Des mesures fortes pour les jeunes rencontrent peu d’échos
En effet, les thèmes déterminants, mis en avant par les jeunes pour justifier leur vote, sont d’abord l’emploi, puis le pouvoir d’achat, le coût de la vie et l’éducation, des thématiques transgénérationnelles. Plus surprenant, plusieurs mesures fortes proposées par des candidats à l’intention de la jeunesse rencontrent peu d’échos.
Par exemple, l’élargissement du droit de vote aux mineurs de plus de 16 ans prôné par Jean-Luc Mélenchon et François Fillon, rencontre 71 % d’opinions défavorables.
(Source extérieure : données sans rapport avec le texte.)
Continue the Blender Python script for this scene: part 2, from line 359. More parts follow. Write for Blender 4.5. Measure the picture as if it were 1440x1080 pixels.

La légalisation de la consommation du cannabis qui figure dans le programme de Benoît Hamon et celui de Jean-Luc Mélenchon, n’est également pas jugée souhaitable à 52 %. Quant à l’instauration d’un revenu universel pour les plus de 18 ans, il n’obtient qu’une toute petite majorité d’opinions favorables (52 %).
En revanche, les moins de 25 ans plébiscitent « la mise en place d’une protection aux frontières pour lutter contre la concurrence des pays à bas coûts de main-d’œuvre » (73 %) chère à Marine Le Pen, l’instauration du service civique obligatoire (64 %) et la prorogation de l’état d’urgence. Ce que réclament les jeunes au futur chef de l’Etat, selon le président de l’Anacej, « c’est de la protection. »
Méthodologie. L’enquête a été menée auprès d’un échantillon de 1 203 personnes, représentatif de la population française âgée de 18 à 25 ans. La représentativité de l’échantillon a été assurée par la méthode des quotas. Les entretiens ont été réalisés avec un questionnaire en ligne du 3 au 13 mars.